4. Shorters drive companies to bankruptcy!

No, they don’t.  Companies drive themselves to bankruptcy.

Think about it. Bankruptcy is when someone cannot pay their liabilities. Equity is defined as a difference between assets and liabilities. What value is placed on the equity by the public markets does not make a difference to the real assets and liabilities.

The stock prices makes NO DIFFERENCE to most companies at almost all times. The proof is extremely easy – most of the world’s companies are private, they don’t have any well defined stock price if they have any, yet they operate and operated for centuries.

The only companies that care about their stock price are banks and other big financial firm, because they are borrowing short and sometimes longer term all the time, and if their credit rating are weak or start to fall, they could have trouble rolling their debt or extending its maturity unless they sell more stock, which they will not want to do if their stock is in the crapper. More simply, their stock is their “inventory” of capital, and they need capital to operate.

The stock price also matters vastly to the management of the public companies, which is why they get very cross with shorters.

But I hear you say “what about the ability to raise money?”. Most companies would raise debt. Private companies have no public shares, yet raise the debt – because the bank is looking at the cashflows and existing assets and liabilities, not their share price.

Yes, the companies may go to the exchange to raise money. But I’m very sure that a company with undervalued shares because of a short attack would have investors queuing for discounted share issue – as long as the company itself was healthy.

Shorters do not short obviously healthy companies, same way as predators won’t go for the strongest one in a herd voluntarily.

5. Robinhood was told to stop accepting orders to protect hedge hunds!

No, it wasn’t.

Neither by Citadel to protect its loan to Melvin, nor by anyone else.

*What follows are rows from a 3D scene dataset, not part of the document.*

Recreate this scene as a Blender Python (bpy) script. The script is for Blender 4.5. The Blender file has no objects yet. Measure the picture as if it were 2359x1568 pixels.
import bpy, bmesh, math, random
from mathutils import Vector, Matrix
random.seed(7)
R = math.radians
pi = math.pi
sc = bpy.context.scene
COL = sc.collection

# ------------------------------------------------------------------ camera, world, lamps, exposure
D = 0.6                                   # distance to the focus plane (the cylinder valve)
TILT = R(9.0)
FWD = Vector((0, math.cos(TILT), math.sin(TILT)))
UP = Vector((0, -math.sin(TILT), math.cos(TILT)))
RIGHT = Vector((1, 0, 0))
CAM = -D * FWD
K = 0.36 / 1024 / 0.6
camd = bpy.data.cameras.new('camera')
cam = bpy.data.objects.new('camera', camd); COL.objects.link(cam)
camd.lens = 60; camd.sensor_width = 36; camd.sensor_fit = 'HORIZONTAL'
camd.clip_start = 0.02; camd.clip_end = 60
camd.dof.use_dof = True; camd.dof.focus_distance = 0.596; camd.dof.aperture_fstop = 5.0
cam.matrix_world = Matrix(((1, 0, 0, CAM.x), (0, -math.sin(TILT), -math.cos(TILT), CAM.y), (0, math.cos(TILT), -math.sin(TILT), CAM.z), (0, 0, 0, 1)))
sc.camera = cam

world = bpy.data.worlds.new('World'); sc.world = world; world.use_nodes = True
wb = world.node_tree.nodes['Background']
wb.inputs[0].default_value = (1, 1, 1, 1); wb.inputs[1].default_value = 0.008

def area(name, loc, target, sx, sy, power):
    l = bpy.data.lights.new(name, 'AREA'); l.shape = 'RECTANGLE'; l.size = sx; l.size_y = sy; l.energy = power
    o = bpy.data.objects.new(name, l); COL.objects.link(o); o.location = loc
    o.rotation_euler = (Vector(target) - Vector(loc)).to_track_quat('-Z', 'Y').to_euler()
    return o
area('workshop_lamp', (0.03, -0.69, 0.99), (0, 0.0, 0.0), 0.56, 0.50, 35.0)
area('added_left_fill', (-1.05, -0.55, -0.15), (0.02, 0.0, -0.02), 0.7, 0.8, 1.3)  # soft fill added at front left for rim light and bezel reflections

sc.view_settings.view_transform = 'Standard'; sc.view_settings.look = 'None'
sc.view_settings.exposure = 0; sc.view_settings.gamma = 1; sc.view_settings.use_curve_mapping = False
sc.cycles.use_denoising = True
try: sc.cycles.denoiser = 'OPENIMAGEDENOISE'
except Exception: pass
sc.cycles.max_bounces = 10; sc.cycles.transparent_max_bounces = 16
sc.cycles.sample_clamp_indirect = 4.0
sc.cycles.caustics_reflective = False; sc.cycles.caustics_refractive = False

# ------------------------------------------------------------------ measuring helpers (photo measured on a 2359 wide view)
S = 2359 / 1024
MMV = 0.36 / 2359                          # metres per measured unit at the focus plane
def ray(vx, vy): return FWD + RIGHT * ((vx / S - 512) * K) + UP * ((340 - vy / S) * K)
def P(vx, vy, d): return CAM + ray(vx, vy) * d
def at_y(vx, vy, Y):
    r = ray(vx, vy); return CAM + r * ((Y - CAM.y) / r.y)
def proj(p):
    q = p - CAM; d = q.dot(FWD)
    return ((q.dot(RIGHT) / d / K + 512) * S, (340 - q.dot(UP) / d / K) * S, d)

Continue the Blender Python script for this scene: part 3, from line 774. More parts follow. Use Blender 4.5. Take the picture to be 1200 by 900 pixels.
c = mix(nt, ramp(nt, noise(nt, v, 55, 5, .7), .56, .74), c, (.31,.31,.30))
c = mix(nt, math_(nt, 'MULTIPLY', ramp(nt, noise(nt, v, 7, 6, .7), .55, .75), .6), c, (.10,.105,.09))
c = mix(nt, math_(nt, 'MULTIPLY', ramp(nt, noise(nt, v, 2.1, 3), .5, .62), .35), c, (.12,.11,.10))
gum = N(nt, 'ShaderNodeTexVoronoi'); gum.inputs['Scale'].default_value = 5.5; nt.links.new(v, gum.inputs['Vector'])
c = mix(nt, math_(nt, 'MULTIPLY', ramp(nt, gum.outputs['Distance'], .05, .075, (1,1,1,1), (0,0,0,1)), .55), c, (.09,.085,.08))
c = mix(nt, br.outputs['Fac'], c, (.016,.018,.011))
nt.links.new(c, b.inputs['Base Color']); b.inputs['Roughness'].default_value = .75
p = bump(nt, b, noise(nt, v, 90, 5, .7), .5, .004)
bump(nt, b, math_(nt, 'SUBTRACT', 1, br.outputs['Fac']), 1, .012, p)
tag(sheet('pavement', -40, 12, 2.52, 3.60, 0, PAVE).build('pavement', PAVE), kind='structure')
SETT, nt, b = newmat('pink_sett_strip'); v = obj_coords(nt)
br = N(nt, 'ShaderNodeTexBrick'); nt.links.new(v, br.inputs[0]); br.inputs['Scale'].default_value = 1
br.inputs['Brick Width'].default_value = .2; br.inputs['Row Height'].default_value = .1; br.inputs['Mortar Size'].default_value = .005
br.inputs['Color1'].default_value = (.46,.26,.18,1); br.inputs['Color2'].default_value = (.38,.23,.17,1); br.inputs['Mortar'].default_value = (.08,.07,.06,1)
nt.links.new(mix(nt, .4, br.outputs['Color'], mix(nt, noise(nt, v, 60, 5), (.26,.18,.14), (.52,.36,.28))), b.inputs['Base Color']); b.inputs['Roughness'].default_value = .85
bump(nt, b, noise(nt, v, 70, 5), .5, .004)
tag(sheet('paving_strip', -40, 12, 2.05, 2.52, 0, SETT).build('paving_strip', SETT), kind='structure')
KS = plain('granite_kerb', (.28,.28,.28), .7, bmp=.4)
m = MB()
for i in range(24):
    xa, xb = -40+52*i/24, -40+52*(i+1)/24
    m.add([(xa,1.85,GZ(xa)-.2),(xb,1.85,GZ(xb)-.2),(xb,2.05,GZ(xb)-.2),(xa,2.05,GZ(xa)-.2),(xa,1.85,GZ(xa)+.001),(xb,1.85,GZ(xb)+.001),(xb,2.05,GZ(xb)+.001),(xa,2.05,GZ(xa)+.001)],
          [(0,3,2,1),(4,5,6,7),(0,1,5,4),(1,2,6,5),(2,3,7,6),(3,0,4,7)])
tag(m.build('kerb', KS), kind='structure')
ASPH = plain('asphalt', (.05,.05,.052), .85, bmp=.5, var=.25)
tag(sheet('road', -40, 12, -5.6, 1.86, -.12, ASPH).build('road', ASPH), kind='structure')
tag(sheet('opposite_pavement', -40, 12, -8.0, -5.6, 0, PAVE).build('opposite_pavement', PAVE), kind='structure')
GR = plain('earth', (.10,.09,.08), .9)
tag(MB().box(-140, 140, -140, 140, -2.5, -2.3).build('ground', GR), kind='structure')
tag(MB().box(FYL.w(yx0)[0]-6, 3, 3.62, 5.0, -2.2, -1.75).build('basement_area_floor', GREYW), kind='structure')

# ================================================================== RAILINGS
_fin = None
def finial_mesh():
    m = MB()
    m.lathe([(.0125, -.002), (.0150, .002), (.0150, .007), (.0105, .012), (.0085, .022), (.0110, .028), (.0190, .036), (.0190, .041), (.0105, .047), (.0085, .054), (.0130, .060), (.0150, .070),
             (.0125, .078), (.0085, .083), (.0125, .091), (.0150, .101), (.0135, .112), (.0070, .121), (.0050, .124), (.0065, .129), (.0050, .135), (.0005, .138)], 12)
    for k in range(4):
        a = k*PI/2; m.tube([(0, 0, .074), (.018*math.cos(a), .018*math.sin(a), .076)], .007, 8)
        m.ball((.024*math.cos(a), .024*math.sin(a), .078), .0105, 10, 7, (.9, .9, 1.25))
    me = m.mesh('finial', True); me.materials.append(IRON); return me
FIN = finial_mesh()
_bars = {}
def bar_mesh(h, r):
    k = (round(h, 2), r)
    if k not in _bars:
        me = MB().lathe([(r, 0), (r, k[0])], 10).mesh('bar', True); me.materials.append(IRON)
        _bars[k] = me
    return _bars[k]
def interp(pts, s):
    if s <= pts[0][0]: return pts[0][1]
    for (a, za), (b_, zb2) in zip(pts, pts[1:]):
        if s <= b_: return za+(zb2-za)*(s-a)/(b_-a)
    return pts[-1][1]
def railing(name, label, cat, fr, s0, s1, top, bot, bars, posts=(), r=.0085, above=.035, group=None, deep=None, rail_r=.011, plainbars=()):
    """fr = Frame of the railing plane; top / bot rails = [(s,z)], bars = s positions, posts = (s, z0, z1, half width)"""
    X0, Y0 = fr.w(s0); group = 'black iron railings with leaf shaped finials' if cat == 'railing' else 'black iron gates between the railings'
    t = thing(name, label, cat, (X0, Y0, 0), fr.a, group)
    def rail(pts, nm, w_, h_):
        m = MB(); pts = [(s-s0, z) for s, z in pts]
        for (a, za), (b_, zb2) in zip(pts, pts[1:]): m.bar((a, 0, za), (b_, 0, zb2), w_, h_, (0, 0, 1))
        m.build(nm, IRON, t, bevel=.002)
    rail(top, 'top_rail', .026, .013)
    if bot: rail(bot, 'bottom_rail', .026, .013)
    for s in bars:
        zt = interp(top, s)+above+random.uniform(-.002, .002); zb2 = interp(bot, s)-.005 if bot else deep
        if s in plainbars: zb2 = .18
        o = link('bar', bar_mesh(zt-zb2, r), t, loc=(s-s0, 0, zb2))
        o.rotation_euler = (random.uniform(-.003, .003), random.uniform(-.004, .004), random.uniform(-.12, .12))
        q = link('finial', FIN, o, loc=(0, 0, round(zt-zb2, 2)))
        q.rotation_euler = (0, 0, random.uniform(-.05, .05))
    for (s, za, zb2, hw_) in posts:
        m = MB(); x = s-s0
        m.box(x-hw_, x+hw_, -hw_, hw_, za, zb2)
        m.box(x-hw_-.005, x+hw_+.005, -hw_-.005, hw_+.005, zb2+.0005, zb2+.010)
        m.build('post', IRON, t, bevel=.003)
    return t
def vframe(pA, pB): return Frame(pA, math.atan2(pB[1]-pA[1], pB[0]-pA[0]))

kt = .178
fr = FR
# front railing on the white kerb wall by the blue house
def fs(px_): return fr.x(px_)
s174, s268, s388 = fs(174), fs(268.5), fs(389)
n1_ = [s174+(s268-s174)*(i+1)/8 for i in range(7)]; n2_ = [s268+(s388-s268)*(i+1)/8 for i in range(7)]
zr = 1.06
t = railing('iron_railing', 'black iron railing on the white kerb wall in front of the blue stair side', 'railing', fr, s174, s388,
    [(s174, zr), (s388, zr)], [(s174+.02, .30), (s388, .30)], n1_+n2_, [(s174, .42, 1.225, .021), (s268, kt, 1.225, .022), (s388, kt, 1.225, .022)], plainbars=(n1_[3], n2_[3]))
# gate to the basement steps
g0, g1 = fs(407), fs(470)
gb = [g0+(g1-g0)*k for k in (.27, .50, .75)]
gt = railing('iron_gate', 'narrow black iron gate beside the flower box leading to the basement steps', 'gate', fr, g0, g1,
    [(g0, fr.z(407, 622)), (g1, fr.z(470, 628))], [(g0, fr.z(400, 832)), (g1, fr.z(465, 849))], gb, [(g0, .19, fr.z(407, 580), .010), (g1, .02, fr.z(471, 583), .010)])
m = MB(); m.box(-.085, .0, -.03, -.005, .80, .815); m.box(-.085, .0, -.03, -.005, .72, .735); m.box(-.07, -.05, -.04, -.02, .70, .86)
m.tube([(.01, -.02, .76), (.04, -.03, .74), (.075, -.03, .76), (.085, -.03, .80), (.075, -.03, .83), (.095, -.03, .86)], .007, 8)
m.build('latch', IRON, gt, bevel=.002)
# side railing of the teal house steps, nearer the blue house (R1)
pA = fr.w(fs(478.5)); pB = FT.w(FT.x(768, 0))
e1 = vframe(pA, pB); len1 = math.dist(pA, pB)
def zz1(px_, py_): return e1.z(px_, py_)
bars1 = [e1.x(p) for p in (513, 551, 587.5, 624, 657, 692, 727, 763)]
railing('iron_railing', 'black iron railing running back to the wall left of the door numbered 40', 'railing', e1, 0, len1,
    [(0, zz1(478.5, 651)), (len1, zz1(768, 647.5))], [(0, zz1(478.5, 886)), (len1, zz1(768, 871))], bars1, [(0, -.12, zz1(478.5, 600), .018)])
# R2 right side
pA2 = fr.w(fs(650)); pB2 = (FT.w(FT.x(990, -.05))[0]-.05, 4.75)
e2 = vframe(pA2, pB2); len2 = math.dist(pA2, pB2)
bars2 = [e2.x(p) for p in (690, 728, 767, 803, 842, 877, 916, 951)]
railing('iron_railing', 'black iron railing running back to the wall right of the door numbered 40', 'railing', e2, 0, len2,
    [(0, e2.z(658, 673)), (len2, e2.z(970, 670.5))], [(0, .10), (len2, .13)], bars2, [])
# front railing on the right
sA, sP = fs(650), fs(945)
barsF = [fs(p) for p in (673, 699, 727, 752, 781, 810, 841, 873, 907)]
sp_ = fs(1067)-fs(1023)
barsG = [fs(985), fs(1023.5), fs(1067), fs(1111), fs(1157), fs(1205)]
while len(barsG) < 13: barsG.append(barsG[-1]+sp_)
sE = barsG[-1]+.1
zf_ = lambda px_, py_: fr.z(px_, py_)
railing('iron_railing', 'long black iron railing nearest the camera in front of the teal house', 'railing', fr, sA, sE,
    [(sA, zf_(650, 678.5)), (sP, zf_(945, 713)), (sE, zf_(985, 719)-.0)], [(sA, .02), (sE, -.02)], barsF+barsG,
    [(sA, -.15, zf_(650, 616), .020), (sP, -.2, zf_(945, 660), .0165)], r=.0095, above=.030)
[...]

Because the US stocks are settled at T+2 basis, there is a credit risk both to the buyer and seller. To deal with that, the clearers/exchanges (in this case DTCC as the clearing house) set a margin requirement – for the broker. It is not a margin for the final users – you can vaguely think of DTCC as brokers’ broker.

The margin is set based on the stock volatility, and GME had recently volatility >500%, which is YUUUGE. As a result, DTCC increased its margin on these stock from 1%-3% to 100%.

If Citadel told Robinhood to stop, officially or not, Robinhood would make a killing in a lawsuit. Wall Street is dog-eat-dog, and firms sue themselves to death all the time.

6. DTCC raised only Robinhood’s margin!

No, it didn’t. It was raised for every client of DTCC that had settling trades for the equities affected. E-trade stopped, Interactive  Brokers stopped…

Robinhood was the worst affected, because they had the largest trade volume in these highly volatile securities.  Robinhood itself claims its DTCC margin was increased ten-fold, which given the margin requirement went from 30 to 100 times, tells you the massive amounts of trading pushed through them on these stocks.